Supplied information →
++++

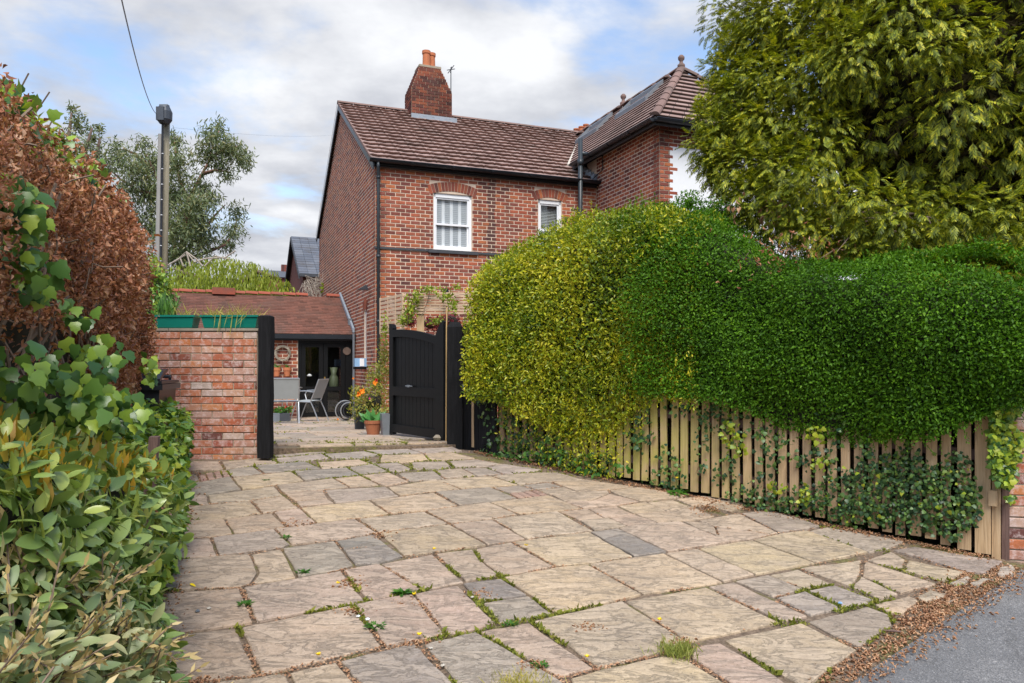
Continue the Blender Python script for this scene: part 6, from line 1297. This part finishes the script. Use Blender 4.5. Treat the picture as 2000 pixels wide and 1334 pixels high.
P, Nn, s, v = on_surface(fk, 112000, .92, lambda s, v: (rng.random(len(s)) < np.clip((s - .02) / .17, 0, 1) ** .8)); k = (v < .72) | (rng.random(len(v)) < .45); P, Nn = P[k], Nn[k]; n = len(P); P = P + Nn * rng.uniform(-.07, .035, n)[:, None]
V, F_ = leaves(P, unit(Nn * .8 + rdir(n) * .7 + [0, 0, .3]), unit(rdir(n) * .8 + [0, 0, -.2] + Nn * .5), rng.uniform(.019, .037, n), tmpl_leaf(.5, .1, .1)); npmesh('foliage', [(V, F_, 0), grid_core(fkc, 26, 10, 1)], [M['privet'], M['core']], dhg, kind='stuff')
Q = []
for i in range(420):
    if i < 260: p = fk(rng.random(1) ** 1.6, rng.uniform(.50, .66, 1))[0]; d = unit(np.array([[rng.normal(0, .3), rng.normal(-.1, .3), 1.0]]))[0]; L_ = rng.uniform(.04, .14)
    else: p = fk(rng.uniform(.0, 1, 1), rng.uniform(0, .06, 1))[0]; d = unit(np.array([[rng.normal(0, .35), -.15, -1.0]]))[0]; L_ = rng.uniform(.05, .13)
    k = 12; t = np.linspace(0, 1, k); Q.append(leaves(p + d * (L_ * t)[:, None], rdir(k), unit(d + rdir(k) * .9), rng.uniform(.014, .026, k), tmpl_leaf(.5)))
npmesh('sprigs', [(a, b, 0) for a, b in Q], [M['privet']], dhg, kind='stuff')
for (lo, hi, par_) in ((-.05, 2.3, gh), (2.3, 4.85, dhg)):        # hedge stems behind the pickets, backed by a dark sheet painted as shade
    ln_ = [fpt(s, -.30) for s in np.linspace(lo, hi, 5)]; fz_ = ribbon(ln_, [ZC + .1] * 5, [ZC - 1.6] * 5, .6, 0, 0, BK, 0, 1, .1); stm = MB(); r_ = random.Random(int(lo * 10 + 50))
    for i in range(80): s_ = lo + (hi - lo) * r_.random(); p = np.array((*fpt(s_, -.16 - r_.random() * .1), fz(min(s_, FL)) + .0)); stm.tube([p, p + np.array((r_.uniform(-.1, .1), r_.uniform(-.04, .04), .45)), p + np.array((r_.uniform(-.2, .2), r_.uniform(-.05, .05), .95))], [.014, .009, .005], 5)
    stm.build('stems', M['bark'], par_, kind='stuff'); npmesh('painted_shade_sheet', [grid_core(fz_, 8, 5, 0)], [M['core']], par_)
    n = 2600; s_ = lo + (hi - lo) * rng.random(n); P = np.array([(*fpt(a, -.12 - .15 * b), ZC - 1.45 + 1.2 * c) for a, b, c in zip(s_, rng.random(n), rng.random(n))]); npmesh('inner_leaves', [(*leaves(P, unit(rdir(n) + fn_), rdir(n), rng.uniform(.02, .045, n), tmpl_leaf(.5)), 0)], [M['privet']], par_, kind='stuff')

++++

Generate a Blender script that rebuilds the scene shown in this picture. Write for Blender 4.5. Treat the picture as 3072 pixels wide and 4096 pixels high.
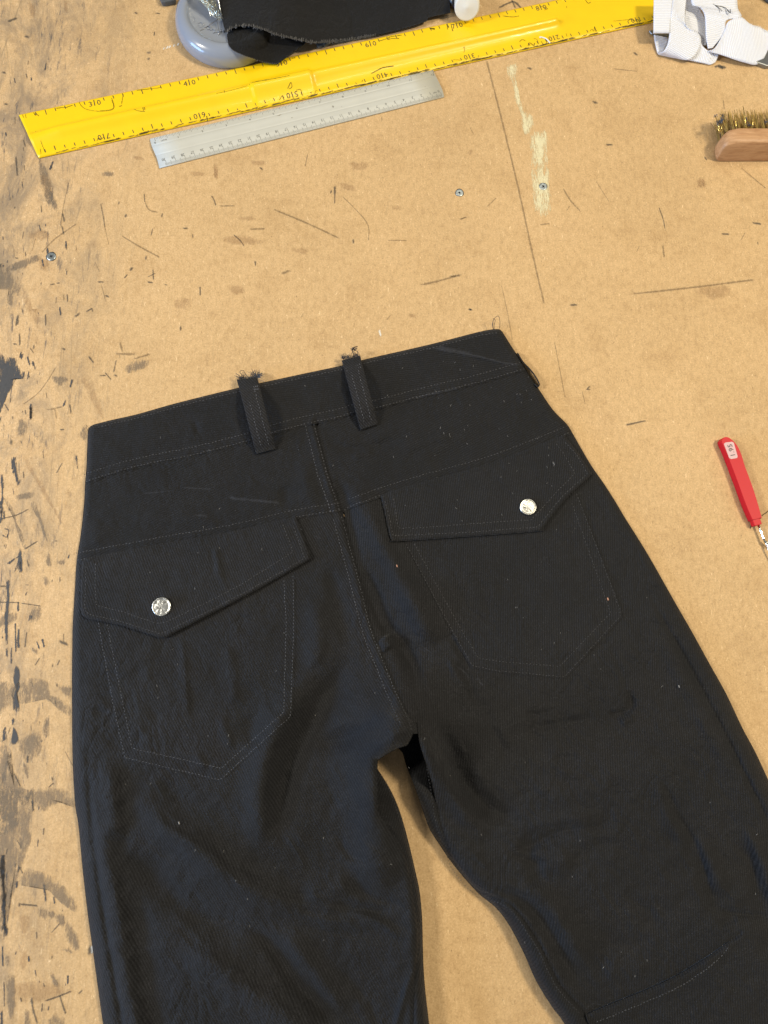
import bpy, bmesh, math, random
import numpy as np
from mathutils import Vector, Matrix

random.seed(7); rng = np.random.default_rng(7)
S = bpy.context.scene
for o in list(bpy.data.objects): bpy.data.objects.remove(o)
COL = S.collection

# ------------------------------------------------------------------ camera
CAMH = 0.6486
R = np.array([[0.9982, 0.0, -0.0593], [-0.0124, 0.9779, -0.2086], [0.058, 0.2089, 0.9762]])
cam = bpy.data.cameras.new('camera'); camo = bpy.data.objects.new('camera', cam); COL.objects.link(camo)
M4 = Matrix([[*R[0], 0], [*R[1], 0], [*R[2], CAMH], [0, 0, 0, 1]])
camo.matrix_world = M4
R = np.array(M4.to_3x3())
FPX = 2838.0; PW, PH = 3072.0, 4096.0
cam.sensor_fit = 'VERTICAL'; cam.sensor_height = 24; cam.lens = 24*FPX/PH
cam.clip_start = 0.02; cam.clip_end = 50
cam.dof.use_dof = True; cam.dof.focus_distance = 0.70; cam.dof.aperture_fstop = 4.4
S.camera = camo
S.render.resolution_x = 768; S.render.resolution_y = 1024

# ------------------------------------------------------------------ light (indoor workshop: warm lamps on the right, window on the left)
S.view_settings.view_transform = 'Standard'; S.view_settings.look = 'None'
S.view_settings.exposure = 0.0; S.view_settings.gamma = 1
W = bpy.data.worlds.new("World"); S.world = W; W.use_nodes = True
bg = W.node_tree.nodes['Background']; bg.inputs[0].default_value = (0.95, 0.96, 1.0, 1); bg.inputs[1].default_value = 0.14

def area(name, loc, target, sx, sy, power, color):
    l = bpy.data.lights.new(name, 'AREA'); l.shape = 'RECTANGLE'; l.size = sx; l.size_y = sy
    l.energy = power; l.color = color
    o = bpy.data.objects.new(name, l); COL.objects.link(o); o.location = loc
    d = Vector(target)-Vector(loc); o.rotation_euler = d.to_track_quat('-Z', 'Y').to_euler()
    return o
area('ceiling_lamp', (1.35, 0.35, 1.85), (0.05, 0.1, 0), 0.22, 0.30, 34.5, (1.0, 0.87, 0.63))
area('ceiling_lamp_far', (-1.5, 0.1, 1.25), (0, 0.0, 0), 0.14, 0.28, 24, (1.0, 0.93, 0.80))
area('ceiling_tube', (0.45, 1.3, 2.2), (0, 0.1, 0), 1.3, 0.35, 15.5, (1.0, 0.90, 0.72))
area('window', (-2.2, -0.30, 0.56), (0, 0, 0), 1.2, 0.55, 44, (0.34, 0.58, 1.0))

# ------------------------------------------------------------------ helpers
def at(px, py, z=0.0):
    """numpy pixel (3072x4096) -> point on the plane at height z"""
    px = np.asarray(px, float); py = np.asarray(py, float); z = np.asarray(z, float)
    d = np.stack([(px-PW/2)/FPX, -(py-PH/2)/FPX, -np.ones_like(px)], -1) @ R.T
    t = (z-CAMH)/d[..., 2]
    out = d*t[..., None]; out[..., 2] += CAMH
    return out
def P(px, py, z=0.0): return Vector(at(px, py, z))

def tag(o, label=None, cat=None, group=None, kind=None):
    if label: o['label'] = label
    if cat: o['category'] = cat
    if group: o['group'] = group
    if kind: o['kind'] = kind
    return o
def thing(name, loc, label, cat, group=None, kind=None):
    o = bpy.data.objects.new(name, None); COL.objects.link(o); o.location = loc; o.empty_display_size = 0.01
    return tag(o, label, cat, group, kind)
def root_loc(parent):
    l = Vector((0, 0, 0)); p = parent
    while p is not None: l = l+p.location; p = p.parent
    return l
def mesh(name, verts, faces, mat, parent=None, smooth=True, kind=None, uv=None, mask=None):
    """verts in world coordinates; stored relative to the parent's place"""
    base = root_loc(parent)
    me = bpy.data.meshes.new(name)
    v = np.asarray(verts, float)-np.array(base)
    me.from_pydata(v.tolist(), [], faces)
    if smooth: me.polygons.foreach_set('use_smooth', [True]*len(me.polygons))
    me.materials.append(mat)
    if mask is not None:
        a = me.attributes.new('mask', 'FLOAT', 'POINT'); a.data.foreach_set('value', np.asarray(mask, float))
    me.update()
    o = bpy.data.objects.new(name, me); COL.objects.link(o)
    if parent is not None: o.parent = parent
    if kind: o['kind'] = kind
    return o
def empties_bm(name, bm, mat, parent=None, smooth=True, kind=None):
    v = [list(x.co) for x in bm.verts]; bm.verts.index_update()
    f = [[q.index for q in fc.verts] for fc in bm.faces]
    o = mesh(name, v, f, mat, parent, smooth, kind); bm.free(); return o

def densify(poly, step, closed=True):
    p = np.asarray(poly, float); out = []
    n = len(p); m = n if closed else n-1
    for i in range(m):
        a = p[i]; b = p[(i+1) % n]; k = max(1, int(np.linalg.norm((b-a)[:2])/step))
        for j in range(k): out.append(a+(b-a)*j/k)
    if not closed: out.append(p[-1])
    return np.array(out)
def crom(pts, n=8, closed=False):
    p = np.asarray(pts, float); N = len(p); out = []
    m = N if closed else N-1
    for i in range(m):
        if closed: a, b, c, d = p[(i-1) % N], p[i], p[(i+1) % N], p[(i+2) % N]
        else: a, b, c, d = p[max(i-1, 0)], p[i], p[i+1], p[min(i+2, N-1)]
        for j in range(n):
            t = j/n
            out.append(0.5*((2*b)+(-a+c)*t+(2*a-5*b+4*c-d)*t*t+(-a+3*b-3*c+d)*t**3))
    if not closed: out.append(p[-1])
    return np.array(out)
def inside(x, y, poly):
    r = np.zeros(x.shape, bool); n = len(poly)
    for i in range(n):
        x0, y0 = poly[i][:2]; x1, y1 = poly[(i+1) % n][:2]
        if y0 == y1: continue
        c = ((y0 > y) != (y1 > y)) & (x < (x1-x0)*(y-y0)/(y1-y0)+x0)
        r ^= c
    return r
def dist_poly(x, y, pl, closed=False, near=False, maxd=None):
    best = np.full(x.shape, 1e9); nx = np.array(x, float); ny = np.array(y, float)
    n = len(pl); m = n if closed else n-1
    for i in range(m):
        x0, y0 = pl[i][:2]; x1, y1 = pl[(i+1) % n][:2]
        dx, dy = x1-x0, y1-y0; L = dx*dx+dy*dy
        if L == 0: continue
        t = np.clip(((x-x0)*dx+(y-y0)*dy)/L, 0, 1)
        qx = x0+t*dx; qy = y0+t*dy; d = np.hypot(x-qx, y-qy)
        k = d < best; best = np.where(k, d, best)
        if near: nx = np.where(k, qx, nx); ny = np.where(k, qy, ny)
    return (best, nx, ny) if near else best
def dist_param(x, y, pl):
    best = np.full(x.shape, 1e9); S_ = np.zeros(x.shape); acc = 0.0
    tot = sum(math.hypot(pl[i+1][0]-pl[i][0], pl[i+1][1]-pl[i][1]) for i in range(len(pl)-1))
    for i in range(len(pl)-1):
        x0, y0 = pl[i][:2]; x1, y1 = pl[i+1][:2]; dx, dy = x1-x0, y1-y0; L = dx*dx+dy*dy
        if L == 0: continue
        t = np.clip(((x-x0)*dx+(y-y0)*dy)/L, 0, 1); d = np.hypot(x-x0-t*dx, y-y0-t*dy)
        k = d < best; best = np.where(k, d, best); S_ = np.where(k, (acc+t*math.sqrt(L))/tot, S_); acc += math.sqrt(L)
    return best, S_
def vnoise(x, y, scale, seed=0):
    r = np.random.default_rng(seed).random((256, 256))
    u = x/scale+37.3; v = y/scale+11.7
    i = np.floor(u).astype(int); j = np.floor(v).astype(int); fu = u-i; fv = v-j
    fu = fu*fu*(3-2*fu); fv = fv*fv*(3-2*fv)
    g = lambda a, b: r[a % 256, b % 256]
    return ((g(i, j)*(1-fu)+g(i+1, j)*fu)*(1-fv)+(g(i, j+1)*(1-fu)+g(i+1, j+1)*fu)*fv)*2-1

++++

Requirements →
Using the entries above, give again exactly the lines from the line holding "Continue the Blender" through the line holding "P, Nn, s, v". Include both end lines and nothing else.

Reply →
Continue the Blender Python script for this scene: part 6, from line 1297. This part finishes the script. Use Blender 4.5. Treat the picture as 2000 pixels wide and 1334 pixels high.
P, Nn, s, v = on_surface(fk, 112000, .92, lambda s, v: (rng.random(len(s)) < np.clip((s - .02) / .17, 0, 1) ** .8)); k = (v < .72) | (rng.random(len(v)) < .45); P, Nn = P[k], Nn[k]; n = len(P); P = P + Nn * rng.uniform(-.07, .035, n)[:, None]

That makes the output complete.